Globally, plastic waste is on a steep trajectory. According to OECD, plastic waste will triple to more than one billion tonnes annually by 2060. This scale forces companies to treat compliance not as a technical task but as a strategic priority. It has become an operational risk, a financial liability, and a driver of competitiveness in a tightening industrial landscape.
Global plastic waste set to almost triple by 2060, says OECD. Courtesy of OECD (2022), Global Plastics Outlook: Policy Scenarios to 2060.
UK plastics regulation has moved beyond small adjustments. From April 2025, the Plastic Packaging Tax will rise to £223.69 per tonne for packaging with less than 30% recycled content. Therefore, companies using large volumes of virgin plastics will face millions in additional annual costs. Finance teams now treat compliance failures as recurring liabilities that alter profit margins.
Furthermore, Extended Producer Responsibility (EPR) begins its phased rollout in 2025. Producers must report packaging flows and pay municipal collection and recycling fees. This marks a clear shift because the burden of waste management will move from taxpayers to producers. Non-compliance will mean fines, exclusion from public contracts, and reduced investor confidence.

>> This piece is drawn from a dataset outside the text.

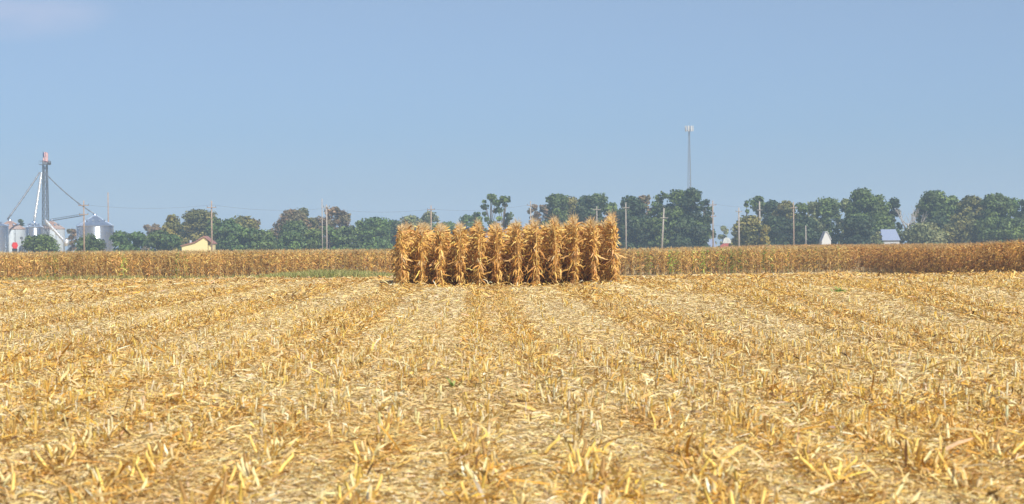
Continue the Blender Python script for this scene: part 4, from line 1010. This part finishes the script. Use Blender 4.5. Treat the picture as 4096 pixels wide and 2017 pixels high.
# truck
M_OLDRED = mat_solid('faded_red_paint', (0.40, 0.10, 0.09), 0.5, var=0.2); M_OLDWHITE = mat_solid('faded_white_cover', (0.55, 0.58, 0.56), 0.7, var=0.25, scale=1.2)
Yv = 640; c = pt(2903, 990, Yv); zz = gz(c.x, Yv); k = Yv/FPX; zt_ = pt(2905, 950, Yv).z - zz
t = empty('grain_truck', (c.x, Yv, zz), 0, 'parked truck with white rounded top and red lower body in the gap', 'truck')
MB().prism([(-1.6, 0.9), (1.2, 0.9), (1.2, zt_ - 1.7), (-0.6, zt_ - 1.7), (-1.6, zt_ - 2.4)], 0, 2.3).build('body', M_OLDRED, t)
MB().prism([(-0.9, zt_ - 1.66), (1.5, zt_ - 1.66), (1.6, zt_ - 0.9), (0.9, zt_ - 0.15), (0.2, zt_), (-0.5, zt_ - 0.4)], 0.0, 2.3).build('cover', M_OLDWHITE, t)
MB().box((2.2, 1.15, 1.9), (1.9, 2.2, 1.9)).build('cab', M_BLUE, t)
MB().box((2.6, -0.02, 2.2), (0.8, 0.06, 0.8)).build('window', M_GLASS, t)
for wx in (-1.0, 0.4, 2.4):
    for wy in (0.15, 2.15): MB().tube([(wx, wy - 0.14, 0.5), (wx, wy + 0.14, 0.5)], 0.5, 16).build('wheel', M_RUBBER, t)

# ------------------------------------------------------------------ communications tower
YC = 1100
tp = pt(2757, 505, YC); zz = gz(tp.x, YC); H = tp.z - zz
t = empty('lattice_tower', (tp.x, YC, zz), 0.3, 'tall slender grey lattice tower topped by white antenna panels', 'communications tower')
def lw(z): return 1.6 - 1.25*(z/H)
def lc(k, z): a = 2*math.pi*k/3 + 0.5; return (lw(z)*math.cos(a), lw(z)*math.sin(a), z)
for k_ in range(3): MB().tube([lc(k_, -0.2), lc(k_, H*0.5), lc(k_, H)], [0.16, 0.13, 0.11], 5).build('leg', M_LAT, t)
b = MB(); z = 0
while z < H - 1:
    dz = 1.5*lw(z) + 0.4; z1 = min(H, z + dz)
    for k_ in range(3):
        b.tube([lc(k_, z), lc((k_+1) % 3, z1)], 0.05, 4); b.tube([lc((k_+1) % 3, z), lc(k_, z1)], 0.05, 4); b.tube([lc(k_, z1), lc((k_+1) % 3, z1)], 0.04, 4)
    z = z1
b.build('bracing', M_LAT, t)
MB().lathe([(1.0, H - 2.2), (1.8, H - 2.2), (1.8, H - 2.0), (1.0, H - 2.0), (1.0, H - 2.2)], n=18).lathe([(0.9, H - 0.6), (1.5, H - 0.6), (1.5, H - 0.5), (0.9, H - 0.5), (0.9, H - 0.6)], n=18).build('head_frame', M_LAT, t)
for k_ in range(9):
    a = 2*math.pi*k_/9; MB().box((1.95*math.cos(a), 1.95*math.sin(a), H - 1.2), (0.3, 0.6, 2.7), a).build('antenna', M_WHITE, t)
MB().tube([(0, 0, H - 0.4), (0, 0, H + 2.2)], 0.06, 5).build('lightning_rod', M_LAT, t)

# small green weeds among the stubble
for (px, py, lab) in ((3358, 1206, 'small bright green weed tuft among the right hand stubble rows'), (1812, 1552, 'tiny green sprout in the middle foreground litter'),):
    Y = EYE*FPX/(py - (983 - (px - 2048)*0.0087)); 
    for _ in range(6):
        pz = pt(px, py, Y); Y = Y*(1 + 0.0) * ((EYE - gz(pz.x, Y))/max(0.05, (EYE - pz.z)))
    pz = pt(px, py, Y); n = 26 if px == 3358 else 7
    A = Acc(); p0 = np.column_stack([rng.normal(0, 0.07 if n > 20 else 0.001, n), rng.normal(0, 0.05 if n > 20 else 0.001, n), np.zeros(n)])
    pth, side, tt = leaf_paths(p0, rng.uniform(0, 6.28, n), rng.uniform(0.1, 0.22, n), rng.uniform(0.6, 1.4, n), rng.uniform(-0.6, 0.6, n), 5)
    A.add(strips(pth, side, 0.035*np.sin((0.1 + 0.86*tt)*math.pi)*np.ones((n, 1))), pick([(0.22, 0.30, 0.07), (0.34, 0.40, 0.12)], n, 0.1))
    w = link('weed', A.mesh('weed'), M_GRASS); w.location = (pz.x, Y, gz(pz.x, Y)); tag(w, lab, 'weed')

# ------------------------------------------------------------------ haze
hz_top = max(tp.z + 4, 70)
m, tt_, bb = mat_new('haze_air'); tt_.nodes.remove(bb)
pv = tt_.nodes.new('ShaderNodeVolumePrincipled'); pv.inputs['Color'].default_value = (0.55, 0.76, 1.0, 1); pv.inputs['Density'].default_value = 0.00034
pv.inputs['Anisotropy'].default_value = 0.0
tt_.links.new(pv.outputs[0], tt_.nodes['Material Output'].inputs['Volume'])
hb = MB().box((0, 1980, (hz_top - 4)/2), (8100, 4100, hz_top + 4)).build('haze', m); tag(hb, kind='stuff', label='thin pale blue air haze over the whole field')
hb.location = (0, 0, 0)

UK businesses also operate in a European context. The upcoming EU Packaging and Packaging Waste Regulation (PPWR) will impose design requirements and ban several single-use formats by 2030. Companies trading across borders must therefore integrate both regulatory systems. If they fail, they risk supply chain disruption, product redesign costs, and loss of market access.
Investor expectations add further urgency. In the UK, investors now view plastics exposure as a financial liability rather than a distant environmental risk. The Plastic Packaging Tax already requires 30% recycled content, yet WRAP data shows insufficient supply to meet demand. This shortage increases compliance risks across industries.
Shareholder pressure is also growing. FTSE-listed companies must now disclose their plastic footprints, with investors warning of stranded assets if transition plans lag. Insurers have started pricing plastics-related liabilities as well, raising borrowing costs for firms with weak strategies. Consequently, plastics compliance directly affects market access, capital allocation, and investor confidence.
For some UK businesses, plastics compliance has become a matter of survival. Marks & Spencer forecast packaging tax liabilities of almost £40 million annually, forcing it to redesign its supply chain. DS Smith has already eliminated more than 762 million individual pieces of plastic and targets one billion by 2025. Unilever has cut virgin plastic use by 900 tonnes each year, achieving a 93% reduction in selected lines and enabling 2,500 tonnes of black plastic to be recycled.
These companies use compliance as a springboard for innovation and competitive advantage. By contrast, many smaller retailers still focus narrowly on short-term costs. This gap shows a critical truth: in the UK market, plastics compliance now separates forward-looking leaders from those falling behind.
Case studies confirm that plastics compliance has become a board-level priority. Companies no longer treat it as an afterthought but integrate it into strategic planning.
Unilever’s refill trials in Asda supermarkets, Coca-Cola Europacific Partners’ move to 100% recycled PET, and Tesco’s packaging reduction targets all illustrate a shift. Compliance has evolved from a defensive measure into a source of competitiveness.
Unilever Launches Refillable Packaging Trials in UK Stores. Courtesy of ESG Today.
As a result, plastics compliance now shapes R&D pipelines, supplier relationships, and global positioning. The defining frontier lies in embedding compliant materials, ensuring traceable circular designs, and aligning procurement contracts with legislative shifts. In short, plastics compliance defines which businesses are most resilient and future-ready.